(3D scene scripts)
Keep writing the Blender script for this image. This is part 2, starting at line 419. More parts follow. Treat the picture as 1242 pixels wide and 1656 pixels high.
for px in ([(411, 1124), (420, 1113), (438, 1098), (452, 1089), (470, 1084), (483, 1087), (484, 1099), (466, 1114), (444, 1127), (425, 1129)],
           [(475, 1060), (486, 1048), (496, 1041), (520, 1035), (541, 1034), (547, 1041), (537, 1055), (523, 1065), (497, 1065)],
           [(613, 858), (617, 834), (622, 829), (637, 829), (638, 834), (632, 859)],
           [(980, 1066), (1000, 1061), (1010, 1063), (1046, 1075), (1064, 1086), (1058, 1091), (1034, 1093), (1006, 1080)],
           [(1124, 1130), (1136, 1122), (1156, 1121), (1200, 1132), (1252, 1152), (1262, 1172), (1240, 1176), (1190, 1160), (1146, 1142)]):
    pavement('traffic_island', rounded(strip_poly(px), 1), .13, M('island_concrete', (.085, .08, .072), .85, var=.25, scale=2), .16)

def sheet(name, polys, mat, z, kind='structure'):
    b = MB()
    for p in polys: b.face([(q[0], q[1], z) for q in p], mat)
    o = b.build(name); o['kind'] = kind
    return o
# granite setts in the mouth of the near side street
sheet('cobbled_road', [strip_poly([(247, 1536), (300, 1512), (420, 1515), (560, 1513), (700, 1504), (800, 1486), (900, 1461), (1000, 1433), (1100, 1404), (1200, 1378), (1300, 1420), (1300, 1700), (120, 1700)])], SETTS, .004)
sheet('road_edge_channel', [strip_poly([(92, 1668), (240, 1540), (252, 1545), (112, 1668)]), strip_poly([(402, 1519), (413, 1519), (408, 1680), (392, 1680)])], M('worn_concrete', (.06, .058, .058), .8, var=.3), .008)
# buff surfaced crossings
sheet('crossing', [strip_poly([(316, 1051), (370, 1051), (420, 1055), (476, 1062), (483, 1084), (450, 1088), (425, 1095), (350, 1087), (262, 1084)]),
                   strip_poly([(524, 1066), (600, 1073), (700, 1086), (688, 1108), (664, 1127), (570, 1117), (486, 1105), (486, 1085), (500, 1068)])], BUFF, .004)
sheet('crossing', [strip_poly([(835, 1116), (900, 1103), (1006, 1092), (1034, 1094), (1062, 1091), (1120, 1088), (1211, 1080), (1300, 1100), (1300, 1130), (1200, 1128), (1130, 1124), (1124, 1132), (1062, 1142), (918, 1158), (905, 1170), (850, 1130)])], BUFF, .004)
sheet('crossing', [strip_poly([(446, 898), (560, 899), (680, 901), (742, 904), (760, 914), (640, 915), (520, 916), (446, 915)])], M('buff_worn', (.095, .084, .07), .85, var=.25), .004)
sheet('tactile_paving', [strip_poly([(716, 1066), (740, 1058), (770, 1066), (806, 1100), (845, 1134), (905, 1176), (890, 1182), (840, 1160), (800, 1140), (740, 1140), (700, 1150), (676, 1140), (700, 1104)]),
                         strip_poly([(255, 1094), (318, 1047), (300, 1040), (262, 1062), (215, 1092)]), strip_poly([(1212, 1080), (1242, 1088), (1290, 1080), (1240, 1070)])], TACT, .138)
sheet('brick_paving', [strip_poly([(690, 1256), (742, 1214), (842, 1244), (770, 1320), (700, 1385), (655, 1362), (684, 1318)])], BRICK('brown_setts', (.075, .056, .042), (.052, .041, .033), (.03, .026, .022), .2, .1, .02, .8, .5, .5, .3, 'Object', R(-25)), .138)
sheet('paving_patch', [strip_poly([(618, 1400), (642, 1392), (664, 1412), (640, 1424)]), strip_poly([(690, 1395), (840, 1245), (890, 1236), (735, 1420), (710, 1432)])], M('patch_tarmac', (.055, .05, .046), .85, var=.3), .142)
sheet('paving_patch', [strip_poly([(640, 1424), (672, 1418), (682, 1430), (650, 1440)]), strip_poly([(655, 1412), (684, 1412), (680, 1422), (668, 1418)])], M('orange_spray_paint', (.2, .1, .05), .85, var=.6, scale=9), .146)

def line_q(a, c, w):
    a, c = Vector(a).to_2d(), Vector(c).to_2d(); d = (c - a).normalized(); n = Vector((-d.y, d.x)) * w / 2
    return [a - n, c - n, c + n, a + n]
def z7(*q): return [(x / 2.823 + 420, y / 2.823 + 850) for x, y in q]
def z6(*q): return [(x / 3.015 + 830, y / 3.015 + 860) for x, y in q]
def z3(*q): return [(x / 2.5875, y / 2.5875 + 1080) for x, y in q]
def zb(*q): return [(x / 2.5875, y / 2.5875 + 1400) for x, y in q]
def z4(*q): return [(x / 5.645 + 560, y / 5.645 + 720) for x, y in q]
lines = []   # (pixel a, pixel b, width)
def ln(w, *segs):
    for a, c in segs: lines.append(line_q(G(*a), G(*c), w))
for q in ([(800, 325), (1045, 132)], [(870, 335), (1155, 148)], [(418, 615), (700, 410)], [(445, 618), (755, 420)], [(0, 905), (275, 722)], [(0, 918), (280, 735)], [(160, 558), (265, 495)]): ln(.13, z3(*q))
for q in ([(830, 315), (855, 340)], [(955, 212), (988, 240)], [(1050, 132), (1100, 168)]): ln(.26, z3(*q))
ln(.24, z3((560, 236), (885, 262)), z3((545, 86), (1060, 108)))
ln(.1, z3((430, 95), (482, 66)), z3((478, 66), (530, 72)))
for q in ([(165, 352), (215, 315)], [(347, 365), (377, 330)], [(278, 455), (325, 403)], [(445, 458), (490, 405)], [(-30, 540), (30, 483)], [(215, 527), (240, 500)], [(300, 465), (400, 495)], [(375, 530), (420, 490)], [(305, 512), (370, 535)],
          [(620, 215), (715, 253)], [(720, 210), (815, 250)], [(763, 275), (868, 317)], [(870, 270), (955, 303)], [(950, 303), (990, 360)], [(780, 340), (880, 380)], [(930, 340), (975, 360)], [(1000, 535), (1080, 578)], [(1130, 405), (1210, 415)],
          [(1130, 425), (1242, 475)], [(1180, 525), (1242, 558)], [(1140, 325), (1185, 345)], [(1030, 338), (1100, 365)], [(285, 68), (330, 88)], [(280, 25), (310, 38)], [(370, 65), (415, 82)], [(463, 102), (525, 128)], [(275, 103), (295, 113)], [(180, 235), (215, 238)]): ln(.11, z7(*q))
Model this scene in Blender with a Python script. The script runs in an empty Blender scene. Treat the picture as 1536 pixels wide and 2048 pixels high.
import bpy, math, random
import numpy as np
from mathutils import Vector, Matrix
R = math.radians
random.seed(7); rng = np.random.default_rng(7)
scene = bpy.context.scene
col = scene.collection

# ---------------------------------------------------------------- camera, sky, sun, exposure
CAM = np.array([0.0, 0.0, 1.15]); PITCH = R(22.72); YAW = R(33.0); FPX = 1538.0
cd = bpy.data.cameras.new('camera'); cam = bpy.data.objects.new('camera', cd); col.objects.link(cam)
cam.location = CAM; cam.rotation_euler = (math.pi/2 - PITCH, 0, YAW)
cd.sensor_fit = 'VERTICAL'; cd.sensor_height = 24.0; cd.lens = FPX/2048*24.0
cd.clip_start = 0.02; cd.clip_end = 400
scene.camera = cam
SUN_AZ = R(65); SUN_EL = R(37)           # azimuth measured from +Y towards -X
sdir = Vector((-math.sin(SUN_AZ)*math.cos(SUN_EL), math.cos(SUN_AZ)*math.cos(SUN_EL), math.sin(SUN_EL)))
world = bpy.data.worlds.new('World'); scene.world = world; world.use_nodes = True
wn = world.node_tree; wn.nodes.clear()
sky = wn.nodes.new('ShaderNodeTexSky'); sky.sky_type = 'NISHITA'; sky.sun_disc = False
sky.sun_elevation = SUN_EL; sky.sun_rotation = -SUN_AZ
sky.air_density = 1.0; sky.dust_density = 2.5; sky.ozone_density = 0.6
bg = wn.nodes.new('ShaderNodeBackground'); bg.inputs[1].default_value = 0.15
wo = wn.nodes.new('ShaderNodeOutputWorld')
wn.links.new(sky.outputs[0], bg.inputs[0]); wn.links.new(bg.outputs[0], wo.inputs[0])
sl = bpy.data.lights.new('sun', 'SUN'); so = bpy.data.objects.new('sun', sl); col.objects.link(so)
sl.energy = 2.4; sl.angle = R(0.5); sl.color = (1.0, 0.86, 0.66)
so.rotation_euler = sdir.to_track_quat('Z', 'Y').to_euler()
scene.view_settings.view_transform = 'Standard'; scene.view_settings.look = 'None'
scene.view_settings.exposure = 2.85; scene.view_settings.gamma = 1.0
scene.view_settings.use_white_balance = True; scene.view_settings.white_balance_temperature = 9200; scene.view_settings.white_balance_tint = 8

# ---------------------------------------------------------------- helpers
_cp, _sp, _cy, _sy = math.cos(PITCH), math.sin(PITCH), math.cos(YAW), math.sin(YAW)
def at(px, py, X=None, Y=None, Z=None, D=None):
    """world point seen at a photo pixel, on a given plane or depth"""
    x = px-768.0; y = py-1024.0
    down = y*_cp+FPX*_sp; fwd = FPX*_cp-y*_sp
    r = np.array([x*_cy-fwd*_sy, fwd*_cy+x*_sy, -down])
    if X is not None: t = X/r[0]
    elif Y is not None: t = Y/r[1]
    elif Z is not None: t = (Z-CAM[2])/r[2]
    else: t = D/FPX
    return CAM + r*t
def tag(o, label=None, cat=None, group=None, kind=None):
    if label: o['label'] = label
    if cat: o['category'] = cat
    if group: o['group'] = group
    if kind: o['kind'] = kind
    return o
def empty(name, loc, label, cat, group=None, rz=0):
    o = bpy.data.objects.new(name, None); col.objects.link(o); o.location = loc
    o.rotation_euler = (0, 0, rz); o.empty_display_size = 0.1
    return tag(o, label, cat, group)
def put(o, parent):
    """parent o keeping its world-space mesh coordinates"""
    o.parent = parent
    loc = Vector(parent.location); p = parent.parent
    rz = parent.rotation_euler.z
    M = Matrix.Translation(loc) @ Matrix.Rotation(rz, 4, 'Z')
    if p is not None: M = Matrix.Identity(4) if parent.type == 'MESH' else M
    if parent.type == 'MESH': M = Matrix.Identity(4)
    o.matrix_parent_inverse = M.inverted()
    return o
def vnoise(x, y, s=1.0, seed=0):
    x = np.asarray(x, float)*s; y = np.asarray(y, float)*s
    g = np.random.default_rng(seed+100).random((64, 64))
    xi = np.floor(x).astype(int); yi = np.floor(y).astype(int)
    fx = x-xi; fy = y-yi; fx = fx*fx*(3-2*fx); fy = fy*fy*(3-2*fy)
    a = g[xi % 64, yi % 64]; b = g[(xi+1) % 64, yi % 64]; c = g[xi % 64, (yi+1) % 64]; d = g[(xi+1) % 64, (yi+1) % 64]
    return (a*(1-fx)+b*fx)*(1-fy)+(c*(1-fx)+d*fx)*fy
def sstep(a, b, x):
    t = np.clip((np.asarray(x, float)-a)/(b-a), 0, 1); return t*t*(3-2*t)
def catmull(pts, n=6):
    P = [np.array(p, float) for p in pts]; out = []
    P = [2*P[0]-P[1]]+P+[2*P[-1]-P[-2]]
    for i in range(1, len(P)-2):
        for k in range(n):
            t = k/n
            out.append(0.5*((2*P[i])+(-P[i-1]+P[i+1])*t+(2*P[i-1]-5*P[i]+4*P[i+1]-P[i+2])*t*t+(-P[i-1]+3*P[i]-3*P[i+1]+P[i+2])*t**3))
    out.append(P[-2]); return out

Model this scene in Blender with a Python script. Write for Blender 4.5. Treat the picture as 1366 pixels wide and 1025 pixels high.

◆ **CHALLENGE**: Check each line above for the word "picture" and copy the ones that have it.

◆ **TASK SOLUTION**:
Keep writing the Blender script for this image. This is part 2, starting at line 419. More parts follow. Treat the picture as 1242 pixels wide and 1656 pixels high.
Model this scene in Blender with a Python script. The script runs in an empty Blender scene. Treat the picture as 1536 pixels wide and 2048 pixels high.
Model this scene in Blender with a Python script. Write for Blender 4.5. Treat the picture as 1366 pixels wide and 1025 pixels high.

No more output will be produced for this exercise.